Bewerber: eigene Schwachstellen im Blick

In jeden Fall sollten Jobsuchende fiese Fragen einkalkulieren und sich darauf vorbereiten. So ist es wahrscheinlich, dass sich Stressfragen gerade auf die vermeintlichen Schwachstellen des Kandidaten beziehen, ob nun auf eine lange Studiendauer, eine schlechte Mathe-Note oder ein wenig schmeichelhaftes Praktikumszeugnis. "Schauen Sie sich vor dem Jobinterview Ihren Lebenslauf und Ihre Zeugnisse an und suchen Sie nach Fakten, die eine Angriffsfläche bieten könnten. Wenn Sie sich dann noch eine Erklärung dafür überlegen, sind Sie gut gerüstet", erklärt Menden.
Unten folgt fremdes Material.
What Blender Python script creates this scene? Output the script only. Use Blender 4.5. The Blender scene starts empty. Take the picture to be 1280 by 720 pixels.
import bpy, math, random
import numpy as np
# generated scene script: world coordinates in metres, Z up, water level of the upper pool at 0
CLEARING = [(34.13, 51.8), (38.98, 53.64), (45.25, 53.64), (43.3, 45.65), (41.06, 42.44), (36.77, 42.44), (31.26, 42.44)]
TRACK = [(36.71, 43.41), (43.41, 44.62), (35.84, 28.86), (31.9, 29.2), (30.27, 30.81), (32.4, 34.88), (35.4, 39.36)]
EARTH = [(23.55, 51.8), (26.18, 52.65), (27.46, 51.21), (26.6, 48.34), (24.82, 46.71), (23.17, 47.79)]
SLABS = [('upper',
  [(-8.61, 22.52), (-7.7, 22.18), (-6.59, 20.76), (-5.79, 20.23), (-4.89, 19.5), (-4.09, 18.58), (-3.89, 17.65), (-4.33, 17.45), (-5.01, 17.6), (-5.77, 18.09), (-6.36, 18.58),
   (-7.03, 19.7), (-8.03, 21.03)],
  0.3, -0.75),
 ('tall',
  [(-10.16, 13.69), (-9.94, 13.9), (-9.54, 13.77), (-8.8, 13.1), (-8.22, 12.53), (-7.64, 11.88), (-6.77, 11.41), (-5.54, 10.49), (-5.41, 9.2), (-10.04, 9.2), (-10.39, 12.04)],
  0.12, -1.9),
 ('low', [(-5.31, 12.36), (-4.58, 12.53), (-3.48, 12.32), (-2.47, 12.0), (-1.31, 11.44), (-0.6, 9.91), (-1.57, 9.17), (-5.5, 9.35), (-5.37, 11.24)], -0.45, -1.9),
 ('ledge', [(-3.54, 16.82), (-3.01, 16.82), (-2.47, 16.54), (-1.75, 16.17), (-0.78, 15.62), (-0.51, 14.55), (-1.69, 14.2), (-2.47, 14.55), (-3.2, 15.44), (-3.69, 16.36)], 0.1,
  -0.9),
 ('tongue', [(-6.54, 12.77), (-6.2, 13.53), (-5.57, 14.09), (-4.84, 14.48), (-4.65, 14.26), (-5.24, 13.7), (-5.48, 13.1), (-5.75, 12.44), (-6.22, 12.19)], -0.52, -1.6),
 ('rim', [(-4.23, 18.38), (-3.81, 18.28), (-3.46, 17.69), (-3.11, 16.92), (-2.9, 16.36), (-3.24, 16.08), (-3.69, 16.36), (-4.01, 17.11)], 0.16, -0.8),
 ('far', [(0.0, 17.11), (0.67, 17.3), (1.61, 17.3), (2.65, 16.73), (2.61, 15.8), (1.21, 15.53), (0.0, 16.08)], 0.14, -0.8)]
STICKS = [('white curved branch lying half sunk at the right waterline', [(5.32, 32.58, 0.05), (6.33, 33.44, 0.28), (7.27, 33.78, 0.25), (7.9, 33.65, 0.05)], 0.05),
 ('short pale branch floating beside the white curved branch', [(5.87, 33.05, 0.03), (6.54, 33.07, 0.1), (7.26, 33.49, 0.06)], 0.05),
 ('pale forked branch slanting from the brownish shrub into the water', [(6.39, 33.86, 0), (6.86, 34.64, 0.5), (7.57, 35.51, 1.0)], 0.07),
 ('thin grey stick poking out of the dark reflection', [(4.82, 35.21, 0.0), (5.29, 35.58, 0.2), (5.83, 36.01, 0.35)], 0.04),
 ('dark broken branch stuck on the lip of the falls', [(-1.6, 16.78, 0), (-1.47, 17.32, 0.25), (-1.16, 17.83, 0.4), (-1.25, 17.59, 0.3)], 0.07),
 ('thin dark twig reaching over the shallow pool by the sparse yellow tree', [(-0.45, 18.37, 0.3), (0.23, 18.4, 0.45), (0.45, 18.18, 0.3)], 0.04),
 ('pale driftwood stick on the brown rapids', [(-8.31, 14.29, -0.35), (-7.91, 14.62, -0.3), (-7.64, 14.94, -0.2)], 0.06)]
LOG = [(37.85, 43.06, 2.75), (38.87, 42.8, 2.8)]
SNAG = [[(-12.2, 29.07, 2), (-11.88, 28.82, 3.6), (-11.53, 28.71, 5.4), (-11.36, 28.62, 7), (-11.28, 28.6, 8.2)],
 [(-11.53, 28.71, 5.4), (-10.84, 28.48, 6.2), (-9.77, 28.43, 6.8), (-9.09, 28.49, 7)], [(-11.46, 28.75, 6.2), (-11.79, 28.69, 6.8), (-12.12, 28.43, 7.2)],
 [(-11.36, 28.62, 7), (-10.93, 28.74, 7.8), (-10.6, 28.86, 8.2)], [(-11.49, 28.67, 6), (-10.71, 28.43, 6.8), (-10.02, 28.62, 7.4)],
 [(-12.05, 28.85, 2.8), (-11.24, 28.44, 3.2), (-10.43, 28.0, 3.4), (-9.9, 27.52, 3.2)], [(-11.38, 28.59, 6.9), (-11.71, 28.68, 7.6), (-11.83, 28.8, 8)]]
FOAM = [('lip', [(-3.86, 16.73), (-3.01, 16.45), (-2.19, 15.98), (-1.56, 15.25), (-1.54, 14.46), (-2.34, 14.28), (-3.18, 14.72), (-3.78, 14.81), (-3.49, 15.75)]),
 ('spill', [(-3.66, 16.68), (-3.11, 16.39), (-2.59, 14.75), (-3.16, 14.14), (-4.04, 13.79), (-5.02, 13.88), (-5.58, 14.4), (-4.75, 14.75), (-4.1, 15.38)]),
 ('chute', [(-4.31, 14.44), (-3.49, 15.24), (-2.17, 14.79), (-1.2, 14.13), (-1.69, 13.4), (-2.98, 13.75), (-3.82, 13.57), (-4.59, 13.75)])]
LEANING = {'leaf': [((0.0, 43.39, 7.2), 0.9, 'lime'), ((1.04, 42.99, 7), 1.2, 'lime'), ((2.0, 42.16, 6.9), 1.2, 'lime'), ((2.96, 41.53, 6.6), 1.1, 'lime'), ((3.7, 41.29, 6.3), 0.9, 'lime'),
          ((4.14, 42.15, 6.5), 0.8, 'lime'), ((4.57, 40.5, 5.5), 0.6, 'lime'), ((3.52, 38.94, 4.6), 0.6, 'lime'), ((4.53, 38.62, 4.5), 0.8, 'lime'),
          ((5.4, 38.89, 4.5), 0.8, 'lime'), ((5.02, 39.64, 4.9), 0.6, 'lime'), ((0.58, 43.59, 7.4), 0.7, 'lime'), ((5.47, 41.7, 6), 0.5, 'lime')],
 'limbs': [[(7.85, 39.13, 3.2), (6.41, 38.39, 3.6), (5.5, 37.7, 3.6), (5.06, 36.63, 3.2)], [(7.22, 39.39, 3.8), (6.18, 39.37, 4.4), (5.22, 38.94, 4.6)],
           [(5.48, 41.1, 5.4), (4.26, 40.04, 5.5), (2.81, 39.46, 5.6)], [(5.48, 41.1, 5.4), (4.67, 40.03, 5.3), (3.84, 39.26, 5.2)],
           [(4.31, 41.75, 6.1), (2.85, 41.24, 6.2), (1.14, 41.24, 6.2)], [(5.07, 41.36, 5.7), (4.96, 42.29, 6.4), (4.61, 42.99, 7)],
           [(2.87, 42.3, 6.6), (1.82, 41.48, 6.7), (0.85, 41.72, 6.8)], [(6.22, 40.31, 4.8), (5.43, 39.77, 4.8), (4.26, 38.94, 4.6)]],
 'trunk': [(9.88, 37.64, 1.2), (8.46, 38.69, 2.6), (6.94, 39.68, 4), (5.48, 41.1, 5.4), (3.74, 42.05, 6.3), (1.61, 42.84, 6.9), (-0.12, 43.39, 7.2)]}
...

Manche Personaler stellen auch Fragen, die sie gar nicht stellen dürfen, zum Beispiel nach der politischen oder religiösen Ausrichtung des Kandidaten. Die darf eigentlich nur bei Kirchen, Parteien oder parteinahen Institutionen eine Rolle spielen. Menden rät in diesem Fall zu einem diplomatischen Vorgehen: "Sagen Sie zum Beispiel: Ich würde mich gerne mit Ihnen darüber unterhalten, aber lieber bei einem Feierabendbier als im Rahmen eines Vorstellungsgesprächs."